Professor Hunter said this development would be a particular problem for law schools where graduates expect to be ‘high street lawyers’, because they are a group of practitioners who are particularly at risk. 

“There are going to be good bets and bad bets emerging as a result of the new technology and innovation processes of the next few years. You want to know which side to be on.”

Death of the law firm

At the event, Professor Hunter also addressed how platform technologies will change the nature of the law firm, potentially ending firms as we know them

“Adam Smith showed how the organisational structure of the firm emerged to solve the coordination problem between the various specialist activities that the Industrial Revolution made possible,” he said. 

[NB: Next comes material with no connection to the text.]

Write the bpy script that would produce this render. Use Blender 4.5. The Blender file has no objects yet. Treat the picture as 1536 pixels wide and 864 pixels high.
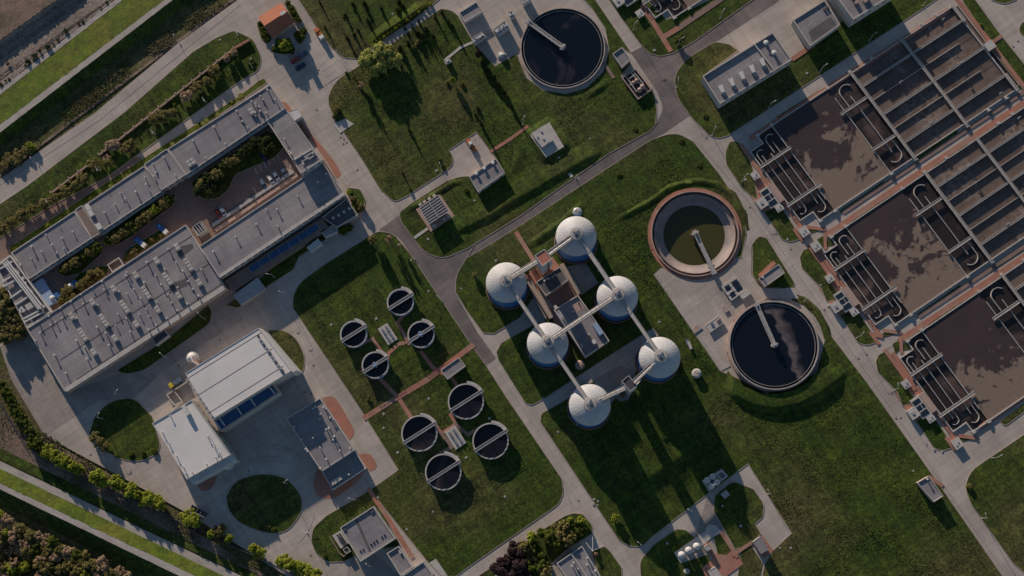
import bpy, math, random
from math import radians, sin, cos, pi, atan2, sqrt
from mathutils import Vector, Matrix
random.seed(7)
S = bpy.context.scene
COL = S.collection
# ---------------------------------------------------------------- camera
FPX, NX, NY, H = 2000.0, 835.0, 785.0, 590.0
ZS = 1.25                                  # every height below is written in units of 1.25 m
_d = Vector((NX-768, -(NY-432), -FPX)).normalized()
R = _d.rotation_difference(Vector((0, 0, -1))).to_matrix()
cam_d = bpy.data.cameras.new('camera'); cam = bpy.data.objects.new('camera', cam_d); COL.objects.link(cam)
cam_d.sensor_width = 36; cam_d.lens = FPX/1536*36; cam_d.clip_start = 1; cam_d.clip_end = 3000
cam.matrix_world = Matrix.Translation((0, 0, H)) @ R.to_4x4()
S.camera = cam
# ---------------------------------------------------------------- light
SUN_EL = 14.8
SX, SY = 0.455, -0.89                      # the way shadows fall on the ground
w = bpy.data.worlds.new('World'); S.world = w; w.use_nodes = True
nt = w.node_tree; bg = nt.nodes['Background']
sky = nt.nodes.new('ShaderNodeTexSky'); sky.sky_type = 'NISHITA'; sky.sun_disc = False
sky.sun_elevation = radians(SUN_EL); sky.sun_rotation = atan2(-SX, -SY); sky.air_density = 1.0; sky.dust_density = 0.1; sky.ozone_density = 2.2
nt.links.new(sky.outputs[0], bg.inputs[0]); bg.inputs[1].default_value = 0.078
sd = bpy.data.lights.new('sun', 'SUN'); sd.energy = 5.0; sd.angle = radians(0.5); sd.color = (1.0, 0.83, 0.68)
so = bpy.data.objects.new('sun', sd); COL.objects.link(so)
_el = radians(SUN_EL); _l = math.hypot(SX, SY)
so.rotation_euler = Vector((SX/_l*cos(_el), SY/_l*cos(_el), -sin(_el))).to_track_quat('-Z', 'Y').to_euler()
S.view_settings.view_transform = 'Standard'; S.view_settings.look = 'None'
S.view_settings.exposure = 0.06; S.view_settings.gamma = 1
S.render.engine = 'CYCLES'

# ---------------------------------------------------------------- helpers
def P(x, y, z=0.0):
    """photo pixel -> the point of the horizontal plane z that it shows"""
    r = R @ Vector((x-768, -(y-432), -FPX)); r = r/-r.z*(H-z*ZS)
    return Vector((r.x, r.y, z))
def P2(x, y, z=0.0):
    p = P(x, y, z); return (p.x, p.y)
def L(pts, z=0.0): return [P2(p[0], p[1], z) for p in pts]
_o = P(1158, 188, 2); _u = P(1428, 10, 2)-_o
ANG = atan2(_u.y, _u.x)                    # direction of the plant's grid
def fillet(pts):
    out = []; n = len(pts)
    for i, p in enumerate(pts):
        if len(p) < 3: out.append((p[0], p[1])); continue
        a = Vector(pts[i-1][:2]); b = Vector(p[:2]); c = Vector(pts[(i+1) % n][:2])
        d1 = a-b; d2 = c-b; r = min(p[2], d1.length*.49, d2.length*.49)
        s = b+d1.normalized()*r; e = b+d2.normalized()*r
        for k in range(7):
            t = k/6; q = s*(1-t)**2+b*2*t*(1-t)+e*t*t; out.append((q.x, q.y))
    return out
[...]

“As we’ve seen with Uber and Airtasker, digital platforms can effectively coordinate the efforts of large numbers of independent contractors without the need for a firm.

“This means that the law firm doesn’t need to exist anymore.

“We can expect to see a massive change in the economics of law firms. And the first-movers into platform technology will take the lion’s share of the profits.”

In conclusion, Professor Hunter spoke about the importance of legal professionals tackling this future together.

“There is an opportunity to work together on the future of law,” Professor Hunter said. 

“This future is coming whether we like it all not.”

Professor Hunter was speaking as part of the ‘Future of Law Breakfast’, an industry event hosted by the Swinburne Law School.